24 May 2002
by Daranee Duangmanee
The censure debate in Thailand's parliament on May 22, 2002 was preceded by the dramatic and unprecedented scene of a Buddhist monk armed with an assault rifle storming into the Parliament compound. Firing his AK-47 into the sky, Phra Maha Sayan Jirasupho, 37, took security guard Kamphol Chomsinsap hostage. As the monk dragged the guard into the Parliament's security centre next to the entrance at 8.25am more than 30 reporters stampeded out. Sayan later released Kamphol and demanded that the reporters do a news story about him. Presenting a large file of documents, the monk said was seeking justice from Parliament over an incident in which he said police officers from Chanthaburi's Khao Soi Dao Police Station attempted to force a confession from him by physically attacking him and stripping him naked.
Phra Maha Sayan Jirasutho, a 37-year-old monk from Wat Banna Sanad in Chanthaburi, produced the weapon from under his robes while awaiting a reply to his request.
Phra Maha Sayan, whose layman's name is Sayan Saowiang, was taken to Dusit police station, where he was disrobed before questioning. The suspect said he had travelled to Bangkok by tour bus from Chanthaburi with the rifle concealed in his robes. He explained the stunt had been planned to draw attention to a land dispute in which he had become embroiled.
According to the monk, police arrested him on charges of trespassing on forest reserve when he was on a pilgrimage. While locked up at the police station, the monk said a group of officers led by Captain Suwit Sudsenphom physically assaulted him and dragged him around violently until his saffron robe tore off leaving him naked. Sayan said he was humiliated by being left without clothes for at least five hours in view of the many people who visited the police station.
After a friend bailed him out, Sayan sought to lodge a complaint against the officers concerned with Khao Soi Dao Police Station, Chathanburi Police Command, the Crimes Suppression Bureau and the National Police Office to no avail. The monk also reportedly filed a complaint with the Administrative Court.
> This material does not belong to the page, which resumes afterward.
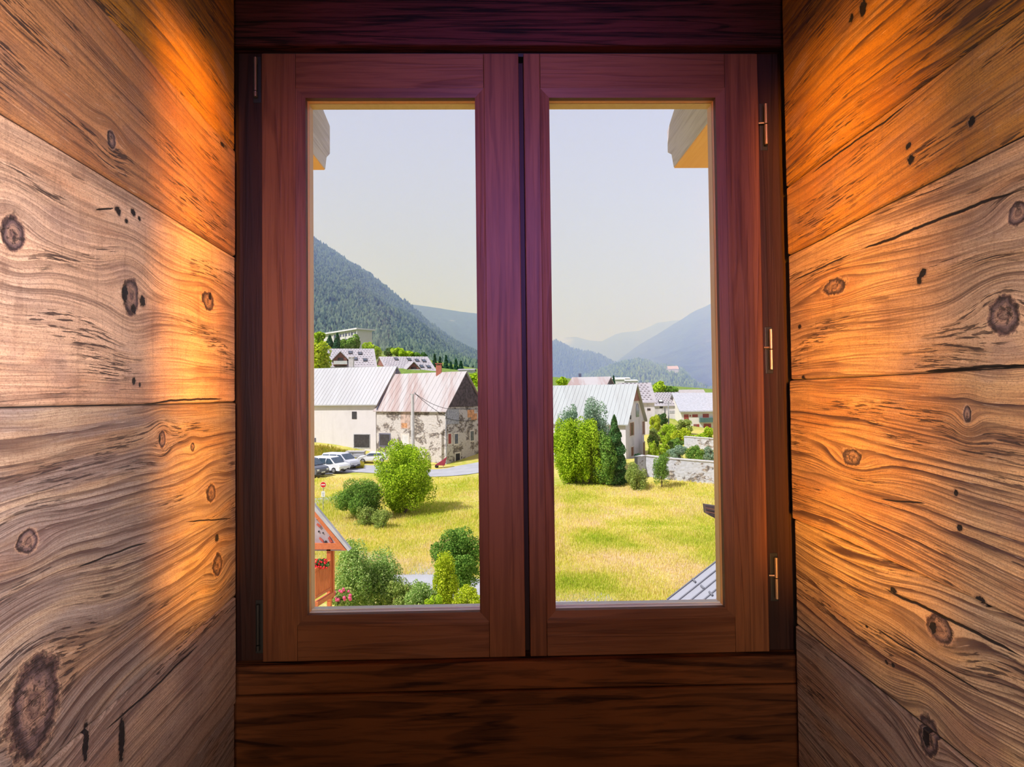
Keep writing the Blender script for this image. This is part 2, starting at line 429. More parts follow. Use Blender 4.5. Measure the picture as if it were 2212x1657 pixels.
wL = make_wall('L', [342, 562, 868, 1277, 1500],
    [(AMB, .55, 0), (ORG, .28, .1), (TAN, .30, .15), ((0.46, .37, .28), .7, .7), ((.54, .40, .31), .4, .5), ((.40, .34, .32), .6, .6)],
    [(285, 640, .016, .022), (350, 950, .008, .011), (450, 650, .020, .013), (30, 505, .012, .016), (470, 1220, .016, .018), (455, 1065, .016, .014),
     (75, 1525, .030, .042), (240, 300, .008, .010), (415, 965, .006, .006), (60, 1170, .012, .010)],
    [(272, 636, .006, .010), (310, 650, .007, .007), (290, 668, .006, .006), (257, 455, .006, .005), (290, 460, .005, .004), (275, 478, .004, .003), (303, 473, .003, .003),
     (290, 822, .0035, .0045), (303, 832, .002, .003), (468, 1162, .007, .006), (185, 1600, .005, .022), (262, 1600, .006, .028), (345, 948, .003, .006),
     (455, 640, .005, .006), (480, 312, .008, .003)],
    [(205, 455, 250, 452, .0012), (205, 1600, 440, 1385, .0016), (395, 1130, 505, 1120, .0012), (300, 870, 490, 862, .0016), (150, 1235, 330, 1165, .0012)])
tag(wL, 'left wall of rough reclaimed planks with knots, pale and orange brown', kind='structure')
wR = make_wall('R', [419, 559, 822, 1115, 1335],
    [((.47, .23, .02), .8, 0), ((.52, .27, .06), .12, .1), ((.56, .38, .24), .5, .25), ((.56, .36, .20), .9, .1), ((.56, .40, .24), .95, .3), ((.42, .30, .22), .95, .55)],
    [(2165, 680, .018, .020), (1800, 620, .030, .012), (1842, 988, .022, .011), (2092, 895, .006, .010), (2025, 1360, .020, .016), (2005, 1590, .015, .022),
     (2195, 460, .010, .012), (1930, 1110, .05, .02)][:7],
    [(1990, 590, .006, .005), (1982, 606, .004, .005), (1725, 706, .006, .004), (1733, 816, .006, .004), (1925, 1275, .007, .004), (2010, 1355, .006, .007), (2000, 1590, .006, .014),
     (1863, 18, .008, .012), (1838, 40, .006, .006), (2097, 263, .005, .006), (2120, 1298, .007, .005), (1910, 1430, .004, .003), (1925, 1437, .004, .003), (1960, 315, .005, .004), (1966, 345, .006, .006), (2068, 1065, .003, .004), (2075, 1140, .004, .004), (1868, 1353, .003, .002)],
    [(1842, 545, 2230, 397, .0022), (1700, 612, 1845, 546, .0012), (1890, 1262, 2230, 1432, .0022), (1733, 1130, 1925, 1213, .0014), (1740, 385, 1985, 205, .0016), (1870, 1345, 2150, 1520, .0012), (1900, 1075, 2010, 1090, .0012),
     (1980, 806, 2230, 786, .0022)])
tag(wR, 'right wall of rough reclaimed planks with deep grain and long cracks', kind='structure')

# ---- end wall: lintel, sill boards, fixed frame
Zc = CAM[2]
def Z(v): return Zc + v
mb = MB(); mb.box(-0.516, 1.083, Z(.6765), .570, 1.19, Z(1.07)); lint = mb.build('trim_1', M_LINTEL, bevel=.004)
tag(lint, 'dark purple-brown wooden lintel beam above the window', kind='structure')
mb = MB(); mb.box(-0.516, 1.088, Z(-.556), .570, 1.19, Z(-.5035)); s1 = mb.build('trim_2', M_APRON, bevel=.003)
tag(s1, 'narrow dark board directly below the window sashes', kind='structure')
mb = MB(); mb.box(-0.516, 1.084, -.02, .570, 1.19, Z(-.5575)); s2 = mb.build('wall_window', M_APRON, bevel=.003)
tag(s2, 'wide dark brown knotted boards below the window', kind='structure')
g = G('ceiling_boards'); M_CEIL = wood('ceiling_boards_wood', (.38, .22, .09), (.14, .07, .03), 'Y', .6)
mb = MB(); mb.box(-.62, -2.55, 2.62, .66, 1.19, 2.70); o = mb.build('ceiling', M_CEIL); tag(o, kind='structure')
mb = MB(); mb.box(-.62, -2.55, -.10, .66, 1.19, -.0); o = mb.build('floor', M_APRON); tag(o, kind='structure')
mb = MB(); mb.box(-.62, -2.65, -.10, .66, -2.50, 2.70); o = mb.build('wall_back', M_CEIL); tag(o, kind='structure')

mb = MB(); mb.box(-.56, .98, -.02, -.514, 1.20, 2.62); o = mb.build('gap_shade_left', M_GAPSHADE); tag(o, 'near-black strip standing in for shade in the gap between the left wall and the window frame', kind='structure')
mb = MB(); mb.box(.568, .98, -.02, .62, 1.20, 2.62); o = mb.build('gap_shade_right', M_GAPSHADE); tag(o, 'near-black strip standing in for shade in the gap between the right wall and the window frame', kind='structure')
# ---- the window
win = empty('window_1', (0, 1.1, Z(-.503)))
tag(win, 'two-leaf red-brown wooden casement window between plank walls', kind='structure')
mb = MB()
YF0, YF1 = 1.112, 1.165
mb.box(-.516, YF0, Z(-.503), -.4585, YF1, Z(.68)); 
mb.box(.5155, YF0, Z(-.503), .570, YF1, Z(.68)); 
mb.box(-.499, 1.135, Z(.667), .5525, YF1, Z(.69)); mb.box(-.499, 1.135, Z(-.508), .5525, YF1, Z(-.499))
mb.box(.030, 1.132, Z(-.503), .064, YF1 - .004, Z(.68))
mb.build('frame', M_FRAME, win, bevel=.0015)
mb = MB(); mb.box(-.4575, 1.110, Z(.6695), .514, 1.14, Z(.678)); mb.build('gap_shade_top', M_BLACK, win)  # black strip stands in for the shade between sashes and lintel
M_OUT = wood('outer_weathered_pale_wood', (0.75, 0.48, 0.27), (0.60, 0.32, 0.15), 'Z', .5, amount=.4)
M_WHITE = flat('white_paint_and_skylight', (0.86, 0.84, 0.83), .4, .03)
def make_sash(xl, xr, bl, br, label):
    zt, zb = Z(.670), Z(-.5005)
    st, sb = Z(.602), Z(-.4333)           # edges of rails
    s = MB()
    y0, y1 = 1.10, 1.150
    sash = None
    # stiles
    a = MB(); a.box(xl, y0, zb, bl, y1, zt); sash = a.build('sash', M_SASH_V, win, bevel=.0016)
    sash['label'] = label
    a = MB(); a.box(br, y0, zb, xr, y1, zt); a.build('stile', M_SASH_V, sash, bevel=.0016)
    a = MB(); a.box(bl + .0004, y0 + .0003, st, br - .0004, y1, zt - .0003); a.build('rail', M_SASH_H, sash, bevel=.0008)
    a = MB(); a.box(bl + .0004, y0 + .0003, zb + .0003, br - .0004, y1, sb); a.build('rail', M_SASH_H, sash, bevel=.0008)
    # bead: mitred sloping moulding, four sides
    w_ = .0178; yb = y0 + .010
    O = [(bl, sb), (br, sb), (br, st), (bl, st)]
    I = [(bl + w_, sb + w_), (br - w_, sb + w_), (br - w_, st - w_), (bl + w_, st - w_)]
    for k in range(4):
        k2 = (k + 1) % 4; e = .0004
        a = MB()
        A, B, C_, D = O[k], O[k2], I[k2], I[k]
        f = lambda p, y: (p[0], y, p[1])
        a.add([f(A, y0 + .001), f(B, y0 + .001), f(C_, yb - .006), f(D, yb - .006), f(D, yb + .006), f(C_, yb + .006), f(B, yb + .006), f(A, yb + .006)],
              [(0, 1, 2, 3), (3, 2, 5, 4), (4, 5, 6, 7), (0, 7, 6, 1), (0, 3, 4, 7), (1, 6, 5, 2)])
        a.build('bead', M_SASH_H if k % 2 == 0 else M_SASH_V, sash)
    # rebate (natural wood reveal) behind the bead, then gasket and glass
    def ring(i0, yA, yB, t, m, nm):
        a = MB(); x0, x1, z0, z1 = bl + i0, br - i0, sb + i0, st - i0
        a.box(x0 - t, yA, z0 - t, x0, yB, z1 + t); a.box(x1, yA, z0 - t, x1 + t, yB, z1 + t)
        a.box(x0, yA, z1, x1, yB, z1 + t)
        if m is M_BLACK: a.box(x0, yA, z0 - t, x1, yB, z0)
        else:
            b = MB(); b.box(x0, yA, z0 - t, x1, yB, z0); b.build('skylit_strip', M_WHITE, sash)  # bottom face coloured white to stand for sky light falling on it
        return a.build(nm, m, sash)
    ring(w_ + .0002, yb + .006, yb + .0155, .012, M_REBATE, 'rebate')
    ring(w_ - .0016, yb + .0155, yb + .0175, .010, M_BLACK, 'gasket')
    ring(w_ - .0002, yb + .0178, 1.1500, .012, M_OUT, 'outer_reveal')
    a = MB(); a.box(bl + w_ - .004, yb + .0162, sb + w_ - .004, br - w_ + .004, yb + .0170, st - w_ + .004)
    a.build('glass_pane', M_GLASS, sash)
    # white weather bar outside at the foot
    a = MB(); a.slab([(bl + .008, 1.1305, sb + w_ - .010), (bl + .008, 1.1305, sb + w_ + .0015), (bl + .008, 1.1500, sb + w_ - .001), (bl + .008, 1.180, sb + w_ - .012), (bl + .008, 1.180, sb - .01), (bl + .008, 1.152, sb - .01), (bl + .008, 1.152, sb + w_ - .010)], (br - bl - .016, 0, 0))
    a.build('weather_bar', M_WHITE, sash)
    return sash
gl = G('clear_glass')
gb = gl.n.new('ShaderNodeBsdfTransparent'); gg = gl.n.new('ShaderNodeBsdfGlossy'); gg.inputs['Roughness'].default_value = 0.0
gf = gl.n.new('ShaderNodeFresnel'); gf.inputs[0].default_value = 1.25; gm = gl.n.new('ShaderNodeMixShader')
gl.l.new(gf.outputs[0], gm.inputs[0]); gl.l.new(gb.outputs[0], gm.inputs[1]); gl.l.new(gg.outputs[0], gm.inputs[2]); gl.l.new(gm.outputs[0], gl.out.inputs[0])
M_GLASS = gl.m
make_sash(-.4573, .0419, -.392, -.0266, 'left leaf of the window')
make_sash(.0516, .5141, .0837, .4485, 'right leaf of the window')
def hinge(px, pt, pb, lit, two):
    x = at(px, (pt + pb) / 2, 1.10)[0]; z0 = at(px, pb, 1.10)[2]; z1 = at(px, pt, 1.10)[2]
    a = MB(); a.box(x - .0075, 1.1105, z0 - .008, x + .0075, 1.118, z1 + .006); hp = a.build('hinge', M_DARKMETAL, win, bevel=.001)
    a = MB(); zm = (z0 + z1) / 2
    if two:
        a.tube((x, 1.102, z0), (x, 1.102, zm - .001), .0037, n=14); a.tube((x, 1.102, zm + .001), (x, 1.102, z1), .0037, n=14)
        a.tube((x, 1.104, zm + .004), (x - .013, 1.106, zm + .004), .0022, n=8)
    else:
        a.tube((x, 1.104, z0 + .012), (x, 1.104, z1 - .012), .0030, n=14); a.tube((x, 1.104, z1 - .012), (x, 1.104, z1), .0036, n=14); a.tube((x, 1.104, z0), (x, 1.104, z0 + .010), .0036, n=14)
    a.build('pin', lit, hp, smooth=False)
hinge(550, 122, 207, M_STEEL, False); hinge(555, 1308, 1408, M_DARKMETAL, False)
hinge(1655.5, 224, 311, M_STEEL, True); hinge(1667, 711, 798, M_STEEL, True); hinge(1678.5, 1205, 1294, M_STEEL, True)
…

He also once attempted to meet Prime Minister Thaksin Shinawatra to address his grievances without success.
"I am very stressed," he said.
At one point during his session with the reporters, the monk brandished his AK-47 assault rifle wildly after one reporter refused to sit down despite repeated requests. The reporters fled but quickly returned after the monk appeared to calm down.
Policeman-turned-politician Lt-General Wannarat Kotcharat, former Metropolitan Police Commissioner and incumbent Democrat party-list MP, later initiated negotiations with the monk. He offered to surrender if Democrat party-list MP Siriwat Kachornprasart came to meet him. The monk said he had once met Siriwat and the politician had been kind to him.
"I do not come here to kill anybody. I'm ready to surrender and fight my case in court," he said, although he warned those present "Don't step too close to me!"
However, while reporters attempted to contact Siriwat at 9am, police cleared a throng of reporters and parliament officials surrounding the centre. A police officer posing as a photographer then charged Sayan and other officers rushed in to subdue him. Metropolitan Police Commissioner Maj-General Jongrak Juthanont told officials to ask senior monks in the area to defrock Sayan.
He was then charged with illegally possessing an assult weapon and ammunition, unauthorised carrying of firearms in a public place and firing a gun in public without a justified reason. Sayan, who claimed to be a former solider, denied intentionally firing the rifle saying that it went off accidentally. He claimed he found the AK-47 assault rifle at a burial ground next to his temple. Hiding the weapon in his saffron robe, Sayan had travelled to Parliament by bus.
Interior Minister Purachai Piumsombun said Sayan's complaint would be addressed. But it sounded like one of the usual empty promises that senior politicians make in Thailand.